The Rover's storage contains a TV camera and transmitter, and an unfolding umbrella-shaped dish aerial for transmitting video pictures directly to Earth. These could be set up while the Rover was parked, and stowed again before driving. Since the antenna needed to be pointed directly at Earth to transmit, it was sensible to stow the equipment before moving the Rover, especially since it partly blocked the forward view, and because it was designed to be as light as possible, and might have been prone to suffer damage when set up on a lurching Moon Buggy driving cross-country.

As a result we seem to be deprived of video of the (bumpy) view from the Rover when driving.

Images

There also aren't as many still images of the Lunar Rover in action as one might expect.

This is partly because while driving there wouldn't normally be anyone else around to take pictures (!), and because when parked and used as a glorified video photography tripod, the pictures would be taken //from// the buggy, which therefore wouldn't be in the background in any of the scenes. It also doesn't help that the Rovers weren't deployed until Apollo 15, and therefore missed out on some of the earlier main rush of publicity.

Commercial models of the Moon Buggy

While there are some quite expensive and detailed models of the LRV, our favourite is still the comparatively affordable mass-produced 1:32-scale Dinky Toys model, which was made available both as a standard diecast metal toy, and as a self-assembly paint-it-yourself metal kit. The Dinky model has good play value, being robust and satisfyingly chunky, and features four wheels steerable from a single central control column. It is completely metal apart from the tyres, control column cap, and the two removable astronauts. The 1:32 scale allows it to be parked next to the 1:32 Revell kit: All we need now is for someone to produce a 1:32 lunar lander model!

Since this was a toy, meant to be played with and "driven", it doesn't include the video camera or antenna, but some enterprising modellers have chosen to add these parts themselves.

The Dinky model is actually wrong, in the sense that it includes a central spine (which makes sense from an engineering point of view, but which didn't exist on the actual lunar rover), but it captures the feel of the thing nicely.

Customising the Dinky model

The Dinky model lends itself to customisation, as it comes apart with just two screws.

Wierdly, the retail version of the model is metallic blue, as Dinky's attitude to the time was that white ad silver spaceships were boring, and would look better in metallic blue or green (see, eg, the Dinky UFO Interceptor, which is green rather than white). The kit version, however, was supplied in silver, with a pot of orange paint for the wheelguards, and the blue retail version could be disassembled, stripped and repainted.
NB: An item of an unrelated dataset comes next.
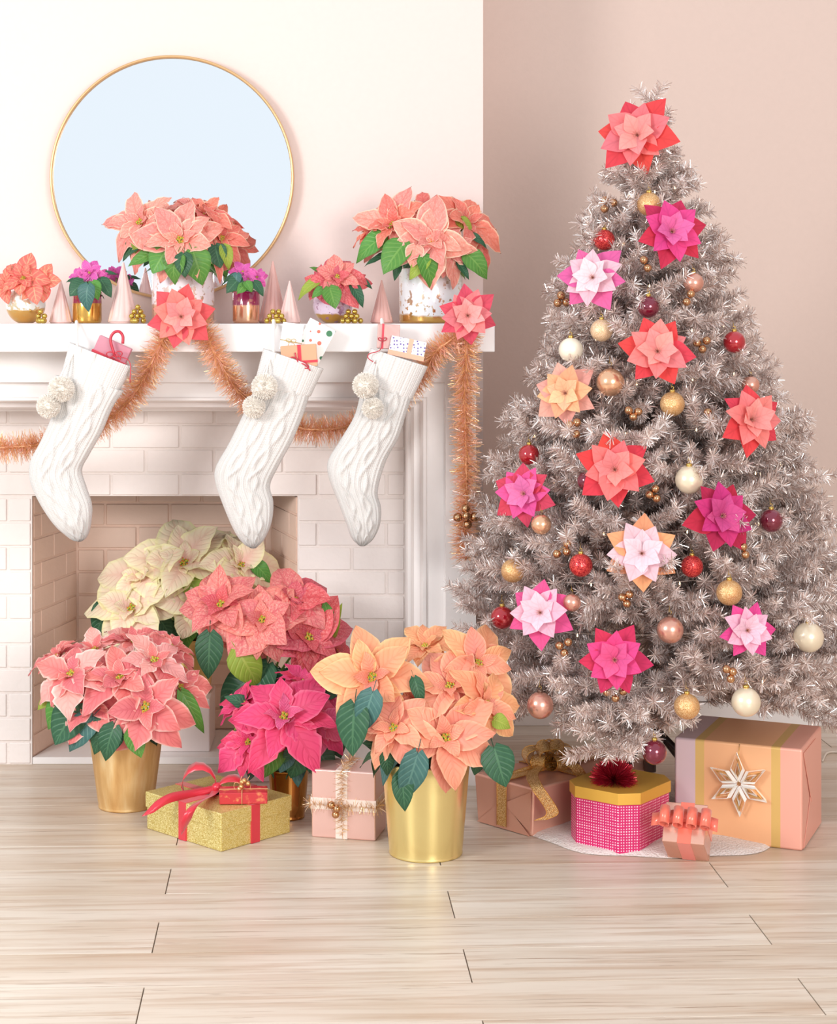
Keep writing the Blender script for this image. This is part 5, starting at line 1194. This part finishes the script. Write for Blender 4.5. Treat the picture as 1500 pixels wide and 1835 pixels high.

As a result of the availability of a paintable kit, the wrong colour of the retail model, and the paucity of decent colour photos of the actual rovers while on the Moon, eBay shows a variety of customised colour schemes, from the correct silver-and-orange, to silver-and-gold, white (there was a "TiOxide" promotional special edition in white with a "Tioxide" logo), silver with gold wheelguards, white and gold, and so on.

Modelling the Lunar Rover

One of the frustrations in modelling the Rover is that every decent picture of it seems to be different. Most of the standard pictures are of test vehicles and prototypes that don't have the proper wheels, and have features that are different or non-existent on the actual Rovers sent to the Moon. The Rovers sent to the moon weren't paraded about for pictures before being safely packed away, and never came back, and while they were in use, the illumination made photographs difficult to "read" ... and of course, the astronauts were tasked with taking photos of the Moon, not pictures of their car! For instance, "studio" photos might show the instrumentation panel to be pale, whereas the actual lunar models had black panels with luminous paint, for high contrast. Additionally, since the Rovers were basically flat trays with wheels and seats bolted on, with most of the central superstructure being movable equipment payloads, the apparent shapes kept changing and would have been different on the different missions.

On the plus side, as long as you get the basic details and look right, nobody is likely to complain about small errors. Existing models show so many variations that nobody is likely to be too judgemental about a scratchbuilt model ... given that most of the minor details are probably undocmented (and made up by the builders as they went along), and almost nobody knows what the real Rovers that went to the Moon actually looked like. The Haynes manual is a good source for details of things like wheel mountings.

The basic concept of a minimalist skeletal frame with four wheels probably lends itself very well to implementation in white or silver Meccano, in a range of scales, and it's easy to throw together a rough impressionistic model in Lego.